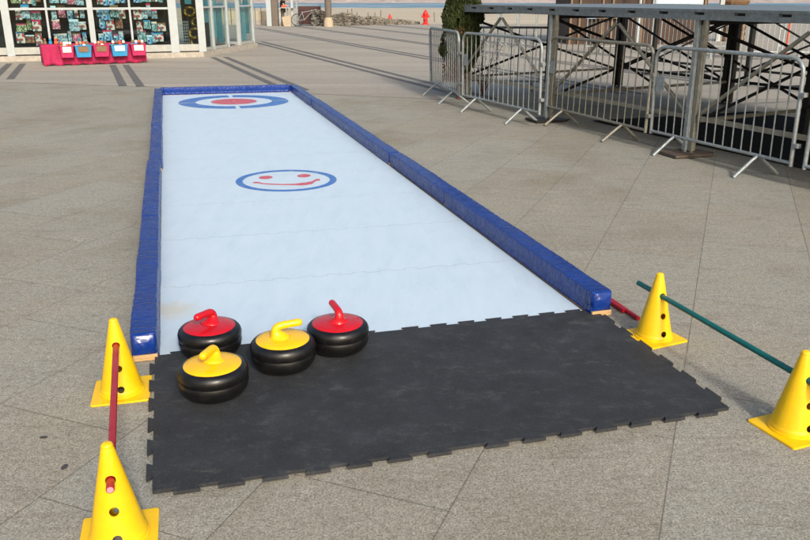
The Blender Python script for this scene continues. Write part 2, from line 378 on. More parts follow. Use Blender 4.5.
# beach, sea, far coast
def grid(name, x0, x1, y0, y1, nx, ny, zf, mat, kind='structure'):
    vs = []; fs = []
    for j in range(ny + 1):
        for i in range(nx + 1):
            x = x0 + (x1 - x0) * i / nx; y = y0 + (y1 - y0) * j / ny; vs.append((x, y, zf(x, y)))
    for j in range(ny):
        for i in range(nx): a = j * (nx + 1) + i; fs.append((a, a + 1, a + nx + 2, a + nx + 1))
    o = MB().add(vs, fs).build(name, mat, smooth=True, fix=False); return tag(o, kind=kind)
grid('beach', -260, 330, 51.4, 300, 90, 80, lambda x, y: -.06 - 1.95 * ((y - 51.4) / 232) ** .9 + .06 * noise.noise(Vector((x * .2, y * .2, 0))), M['sand'])
grid('sea', -700, 900, 262, 505, 60, 30, lambda x, y: -2.0 + .06 * noise.noise(Vector((x * .05, y * .2, 3))), M['sea'])
grid('far_coast', -900, 1100, 488, 1200, 160, 60, lambda x, y: -2.3 + (y - 488) * .012 + max(0, (y - 500)) * .006 * (1 + noise.noise(Vector((x * .03, y * .03, 1)))) + .8 * noise.noise(Vector((x * .2, y * .2, 1))) + max(0, y - 900) * .05, M['shore'])

# rubble wall at the edge of the terrace: stones heaped as one wall
def stone_blob(mb, c, r, seed):
    rnd = random.Random(seed); vs = []; fs = []
    n, k = 7, 4
    for i in range(k + 1):
        ph = math.pi * i / k
        for j in range(n):
            a = 2 * math.pi * j / n; rr = r * (1 + rnd.uniform(-.22, .22))
            vs.append((c[0] + rr * math.sin(ph) * math.cos(a) * 1.25, c[1] + rr * math.sin(ph) * math.sin(a), c[2] + rr * math.cos(ph) * .8))
    for i in range(k):
        for j in range(n): fs.append((i * n + j, i * n + (j + 1) % n, (i + 1) * n + (j + 1) % n, (i + 1) * n + j))
    mb.add(vs, fs)
wallmb = MB(); rnd = random.Random(4)
A_, B_ = G(316, 26.5), G(418, 24.2)
A_.y = 47.6; A_.x = -5.3; B_.y = 51.0; B_.x = .85
core = MB()
for i in range(1500):
    t = i / 1500; hh = (.72 * (1 - t) + .12) * (1 + .1 * math.sin(t * 25)); p = A_.lerp(B_, t)
    z = rnd.random() * hh
    stone_blob(wallmb, (p.x, p.y + rnd.uniform(-.15, .15), z), rnd.uniform(.04, .085), i)
tag(wallmb.build('rubble_wall', M['rubble']), 'low grey rubble stone wall sloping down at the edge of the beach', 'wall')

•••

Quote every line word for word and keep the images out of the copy.

▸ **Complete output**:
The Blender Python script for this scene continues. Write part 2, from line 378 on. More parts follow. Use Blender 4.5.
# beach, sea, far coast
def grid(name, x0, x1, y0, y1, nx, ny, zf, mat, kind='structure'):
    vs = []; fs = []
    for j in range(ny + 1):
        for i in range(nx + 1):
            x = x0 + (x1 - x0) * i / nx; y = y0 + (y1 - y0) * j / ny; vs.append((x, y, zf(x, y)))
    for j in range(ny):
        for i in range(nx): a = j * (nx + 1) + i; fs.append((a, a + 1, a + nx + 2, a + nx + 1))
    o = MB().add(vs, fs).build(name, mat, smooth=True, fix=False); return tag(o, kind=kind)
grid('beach', -260, 330, 51.4, 300, 90, 80, lambda x, y: -.06 - 1.95 * ((y - 51.4) / 232) ** .9 + .06 * noise.noise(Vector((x * .2, y * .2, 0))), M['sand'])
grid('sea', -700, 900, 262, 505, 60, 30, lambda x, y: -2.0 + .06 * noise.noise(Vector((x * .05, y * .2, 3))), M['sea'])
grid('far_coast', -900, 1100, 488, 1200, 160, 60, lambda x, y: -2.3 + (y - 488) * .012 + max(0, (y - 500)) * .006 * (1 + noise.noise(Vector((x * .03, y * .03, 1)))) + .8 * noise.noise(Vector((x * .2, y * .2, 1))) + max(0, y - 900) * .05, M['shore'])

# rubble wall at the edge of the terrace: stones heaped as one wall
def stone_blob(mb, c, r, seed):
    rnd = random.Random(seed); vs = []; fs = []
    n, k = 7, 4
    for i in range(k + 1):
        ph = math.pi * i / k
        for j in range(n):
            a = 2 * math.pi * j / n; rr = r * (1 + rnd.uniform(-.22, .22))
            vs.append((c[0] + rr * math.sin(ph) * math.cos(a) * 1.25, c[1] + rr * math.sin(ph) * math.sin(a), c[2] + rr * math.cos(ph) * .8))
    for i in range(k):
        for j in range(n): fs.append((i * n + j, i * n + (j + 1) % n, (i + 1) * n + (j + 1) % n, (i + 1) * n + j))
    mb.add(vs, fs)
wallmb = MB(); rnd = random.Random(4)
A_, B_ = G(316, 26.5), G(418, 24.2)
A_.y = 47.6; A_.x = -5.3; B_.y = 51.0; B_.x = .85
core = MB()
for i in range(1500):
    t = i / 1500; hh = (.72 * (1 - t) + .12) * (1 + .1 * math.sin(t * 25)); p = A_.lerp(B_, t)
    z = rnd.random() * hh
    stone_blob(wallmb, (p.x, p.y + rnd.uniform(-.15, .15), z), rnd.uniform(.04, .085), i)
tag(wallmb.build('rubble_wall', M['rubble']), 'low grey rubble stone wall sloping down at the edge of the beach', 'wall')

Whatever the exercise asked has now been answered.